## TO DO
Output all the data exactly. Pictures do not belong in the copy.

## DATA SECTION
[Begin]

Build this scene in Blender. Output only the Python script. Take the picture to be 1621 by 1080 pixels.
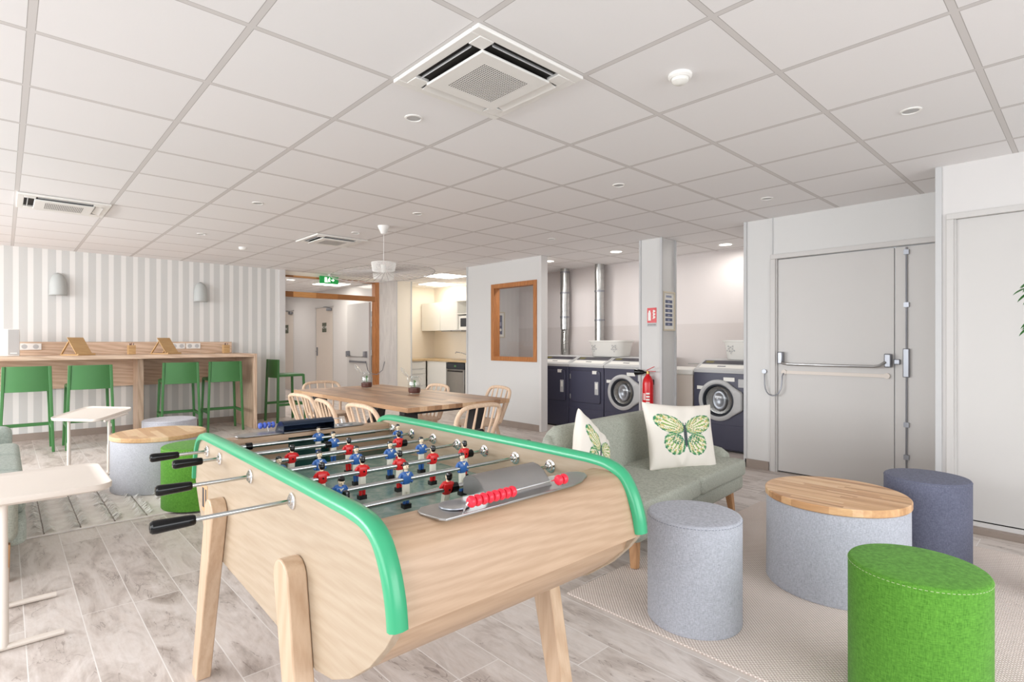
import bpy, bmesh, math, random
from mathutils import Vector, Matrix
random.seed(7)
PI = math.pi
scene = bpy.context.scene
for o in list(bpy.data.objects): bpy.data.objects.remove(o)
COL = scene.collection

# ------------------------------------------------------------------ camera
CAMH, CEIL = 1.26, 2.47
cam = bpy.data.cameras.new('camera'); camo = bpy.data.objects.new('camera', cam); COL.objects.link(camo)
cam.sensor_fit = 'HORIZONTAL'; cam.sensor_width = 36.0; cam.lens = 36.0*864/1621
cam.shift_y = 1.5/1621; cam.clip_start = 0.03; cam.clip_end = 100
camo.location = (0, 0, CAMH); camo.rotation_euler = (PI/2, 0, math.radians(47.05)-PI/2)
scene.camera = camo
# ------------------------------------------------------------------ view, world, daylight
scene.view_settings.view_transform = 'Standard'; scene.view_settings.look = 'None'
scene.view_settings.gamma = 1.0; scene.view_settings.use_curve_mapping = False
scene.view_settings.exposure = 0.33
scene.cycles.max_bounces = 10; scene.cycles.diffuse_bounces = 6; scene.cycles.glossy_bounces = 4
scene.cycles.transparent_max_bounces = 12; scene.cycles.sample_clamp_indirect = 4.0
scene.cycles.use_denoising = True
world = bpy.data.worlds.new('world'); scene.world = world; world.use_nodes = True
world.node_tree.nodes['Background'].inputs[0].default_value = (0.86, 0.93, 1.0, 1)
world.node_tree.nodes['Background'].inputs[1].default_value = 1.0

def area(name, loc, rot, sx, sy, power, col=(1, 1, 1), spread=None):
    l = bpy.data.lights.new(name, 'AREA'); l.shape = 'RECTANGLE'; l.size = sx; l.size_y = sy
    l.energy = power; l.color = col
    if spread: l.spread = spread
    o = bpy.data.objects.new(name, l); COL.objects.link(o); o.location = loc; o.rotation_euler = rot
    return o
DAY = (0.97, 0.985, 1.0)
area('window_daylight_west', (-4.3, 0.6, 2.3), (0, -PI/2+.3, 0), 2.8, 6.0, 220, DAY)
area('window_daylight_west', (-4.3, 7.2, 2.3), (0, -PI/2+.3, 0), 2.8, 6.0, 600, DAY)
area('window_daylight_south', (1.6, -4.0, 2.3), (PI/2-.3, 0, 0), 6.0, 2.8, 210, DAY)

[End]

## PROBLEM SOLUTION
Build this scene in Blender. Output only the Python script. Take the picture to be 1621 by 1080 pixels.
import bpy, bmesh, math, random
from mathutils import Vector, Matrix
random.seed(7)
PI = math.pi
scene = bpy.context.scene
for o in list(bpy.data.objects): bpy.data.objects.remove(o)
COL = scene.collection

# ------------------------------------------------------------------ camera
CAMH, CEIL = 1.26, 2.47
cam = bpy.data.cameras.new('camera'); camo = bpy.data.objects.new('camera', cam); COL.objects.link(camo)
cam.sensor_fit = 'HORIZONTAL'; cam.sensor_width = 36.0; cam.lens = 36.0*864/1621
cam.shift_y = 1.5/1621; cam.clip_start = 0.03; cam.clip_end = 100
camo.location = (0, 0, CAMH); camo.rotation_euler = (PI/2, 0, math.radians(47.05)-PI/2)
scene.camera = camo
# ------------------------------------------------------------------ view, world, daylight
scene.view_settings.view_transform = 'Standard'; scene.view_settings.look = 'None'
scene.view_settings.gamma = 1.0; scene.view_settings.use_curve_mapping = False
scene.view_settings.exposure = 0.33
scene.cycles.max_bounces = 10; scene.cycles.diffuse_bounces = 6; scene.cycles.glossy_bounces = 4
scene.cycles.transparent_max_bounces = 12; scene.cycles.sample_clamp_indirect = 4.0
scene.cycles.use_denoising = True
world = bpy.data.worlds.new('world'); scene.world = world; world.use_nodes = True
world.node_tree.nodes['Background'].inputs[0].default_value = (0.86, 0.93, 1.0, 1)
world.node_tree.nodes['Background'].inputs[1].default_value = 1.0

def area(name, loc, rot, sx, sy, power, col=(1, 1, 1), spread=None):
    l = bpy.data.lights.new(name, 'AREA'); l.shape = 'RECTANGLE'; l.size = sx; l.size_y = sy
    l.energy = power; l.color = col
    if spread: l.spread = spread
    o = bpy.data.objects.new(name, l); COL.objects.link(o); o.location = loc; o.rotation_euler = rot
    return o
DAY = (0.97, 0.985, 1.0)
area('window_daylight_west', (-4.3, 0.6, 2.3), (0, -PI/2+.3, 0), 2.8, 6.0, 220, DAY)
area('window_daylight_west', (-4.3, 7.2, 2.3), (0, -PI/2+.3, 0), 2.8, 6.0, 600, DAY)
area('window_daylight_south', (1.6, -4.0, 2.3), (PI/2-.3, 0, 0), 6.0, 2.8, 210, DAY)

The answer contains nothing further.